Saturday, April 26, 2014

Early Levallois Technology and Its Implications: New Data from Olorgesailie, Kenya

Alison Brooks (George Washington University), Richard Potts (Human Origins Program, Smithsonian Institution) and John Yellen (National Science Foundation)
Abstracts of the SAA 79th Annual Meeting

Abstract:  The Olorgesailie basin, in the Rift Valley of southern Kenya, is well-known for its spectacular concentrations of Acheulean handaxes and large game butchery sites, dating from over 1 Ma to 493 ka, as well as for pioneering studies in landscape archaeology. New excavations since 2001 have revealed that these early occupations were followed by a long sequence of Middle Stone Age occupations without handaxes, beginning well before 315 ka and ending before 64ka. In this presentation, we compare cores from the later Acheulean horizons of Members 11 and 13 of the Olorgesailie formation (between 625 and 550 ka), to those of MSA sites dating from over 315 ka to after 220 ka.
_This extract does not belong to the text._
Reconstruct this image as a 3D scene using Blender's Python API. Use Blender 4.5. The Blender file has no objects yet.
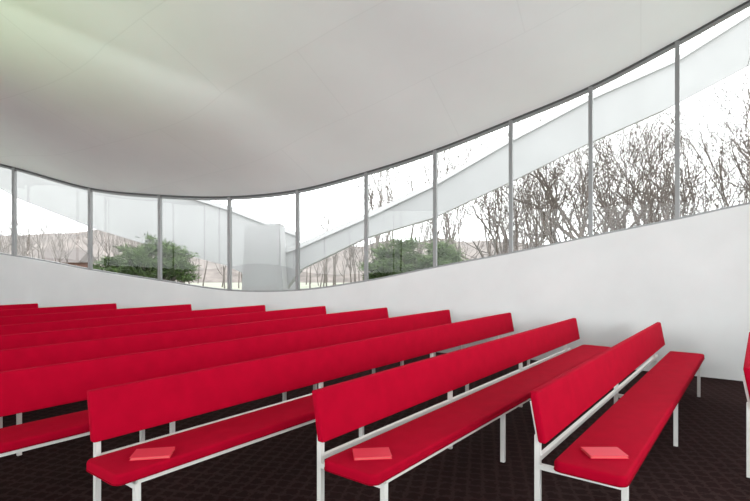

We demonstrate that Levallois technology begins to emerge early on in this sequence during the Acheulean, well before its appearance in dated Middle Eastern or European contexts, and we consider the implications of this for human evolution. We also show that Levallois cores are made in many different raw materials, both local and transported, and that their frequency is episodic and non-linear through time. From 220 ka on, however, most sites are characterized by industries with small standardized Levallois cores.